About the Project

The Bass Coast Dinosaurs Trail will be a unique and valuable tourism asset that celebrates and promotes the global significance of the region’s prehistoric heritage. Bass Coast has the most diverse range of polar dinosaurs in the world and coal reserves in Kilcunda and Wonthaggi were formed from the forests these creatures inhabited.

Stage One of this iconic experience will traverse 40km from San Remo to Inverloch, featuring six creative art sites that link polar dinosaur fossils, accessible by car, bike or foot. This project will highlight the official State Fossil Emblem of Victoria, Koolasuchus cleelandi, the international significance of polar dinosaurs to the Australian Continent and celebrate the work of scientists and volunteers.

Future stages will include the Inverloch Museum Discovery Centre and Sound and Light installation in Wonthaggi.

This leading tourism experience will entice local, interstate and international visitors and encourage extended visitation within the region. The Trail will educate residents and visitors about the embedded value and diversity found within fossils and pre-historic fauna in the region.

The vast majority of councils across Australia actively seek State and Federal Government contributions to fund new tourism projects.

Council continues to hold meetings with Federal and State Ministers, Shadow Ministers, candidates, and Advisors to promote the benefits of investing in the Bass Coast Dinosaurs Trail in the lead up to the upcoming elections this year.

Further, our advocacy efforts are strengthened through our membership of OneGippsland, Peri Urban Group of Rural Councils , Destination Gippsland and Destination Phillip Island and this project features in their budget submissions.

By 2035, the increase in tourist expenditure can be expected to generate $36 million in direct value added to the Bass Coast economy and support 418 FTE new and existing jobs.

The SGS Regional Economic Inputs Statement found that the Trail will:

  • enhance the visitor experience;
  • protect and conserve natural and cultural heritage values;
  • increase visitation across the year (not just in peak times);
  • encourage flow‐on private investment;
  • raise the brand profile of the region;
  • provide new recreational opportunities for the local population;
  • generate employment pathways for younger residents;
  • and allow for the development of a network of attractions and commercial partnerships.

This project is embedded within the environment enhancing natural values and providing social benefits for both the local community and visitors to the region.

Over the past 40 years the scientific community of local scientists, prospectors, researchers and over 700 volunteers have worked onsite prospecting and excavating areas of the coastline. They partnered with the university sector, museum sector, Traditional Owners and all tiers of government in pursuit of geological and paleontological scientific goals. Their work has contributed to making Bass Coast one of the most significant places in Australia for understanding dinosaur fossils. The Bass Coast Dinosaurs Trail concept was identified by the community and stakeholders have been involved in the concept development and Masterplan stages

The Bass Coast Dinosaurs Trail has multiple stakeholders including Bunurong Land Council Aboriginal Corporation, Bass Coast Shire Council, Parks Victoria, DELWP, Destination Gippsland, Destination Phillip Island, Visit Victoria, Dinosaurs scientific and prospecting community as well as many other business, environmental, cultural and community groups.

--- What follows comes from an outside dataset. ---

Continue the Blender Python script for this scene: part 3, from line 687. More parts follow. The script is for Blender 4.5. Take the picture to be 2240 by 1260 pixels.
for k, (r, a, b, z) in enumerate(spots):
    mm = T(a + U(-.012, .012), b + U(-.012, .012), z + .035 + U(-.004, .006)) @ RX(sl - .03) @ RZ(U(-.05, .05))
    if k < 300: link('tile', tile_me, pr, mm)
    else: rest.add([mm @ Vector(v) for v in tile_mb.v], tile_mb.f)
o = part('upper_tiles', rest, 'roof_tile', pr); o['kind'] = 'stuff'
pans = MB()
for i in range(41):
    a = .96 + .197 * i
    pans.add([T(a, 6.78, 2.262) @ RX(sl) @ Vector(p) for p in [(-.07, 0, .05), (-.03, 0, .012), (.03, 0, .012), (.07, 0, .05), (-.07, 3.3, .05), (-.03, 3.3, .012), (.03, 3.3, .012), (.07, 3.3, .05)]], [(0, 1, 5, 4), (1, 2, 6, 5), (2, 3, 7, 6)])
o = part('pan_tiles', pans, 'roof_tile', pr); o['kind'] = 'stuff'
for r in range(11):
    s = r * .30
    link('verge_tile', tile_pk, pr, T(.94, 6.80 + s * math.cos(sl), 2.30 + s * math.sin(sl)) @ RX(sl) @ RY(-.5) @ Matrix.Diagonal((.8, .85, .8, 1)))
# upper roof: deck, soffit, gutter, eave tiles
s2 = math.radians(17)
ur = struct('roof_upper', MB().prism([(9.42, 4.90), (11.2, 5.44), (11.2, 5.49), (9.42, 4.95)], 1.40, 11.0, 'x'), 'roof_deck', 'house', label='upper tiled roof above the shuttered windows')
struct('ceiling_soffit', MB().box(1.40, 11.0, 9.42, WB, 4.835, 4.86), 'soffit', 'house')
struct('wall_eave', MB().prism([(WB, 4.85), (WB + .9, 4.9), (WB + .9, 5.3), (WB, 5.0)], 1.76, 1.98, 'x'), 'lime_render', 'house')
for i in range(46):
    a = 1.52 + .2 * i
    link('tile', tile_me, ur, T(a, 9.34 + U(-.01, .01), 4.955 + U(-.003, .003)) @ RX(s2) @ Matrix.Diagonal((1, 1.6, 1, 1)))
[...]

The local community, general public and visitors are also actively involved and online and in-person community engagement was undertaken as part of the Masterplan.

Masterplan Community Engagement Report

Bass Coast Shire Council has invested over $1.5 million to date on the Bass Coast Dinosaurs Trail to progress the concept.

This has included;

  • Development of Masterplan including site identification
  • Purchase of land at 300 Graham Street for $1.2 million for the Wonthaggi site that will be developed into the Gondwana Garden and may support the Sound and Light Show

This $20 million is broken up into three stages and funding is sought for stage 1 to develop the six creative art sites.

To accelerate the detailed design and feasibility studies Council has applied for Enabling Tourism Fund to enable the project to progress to investment readiness stage.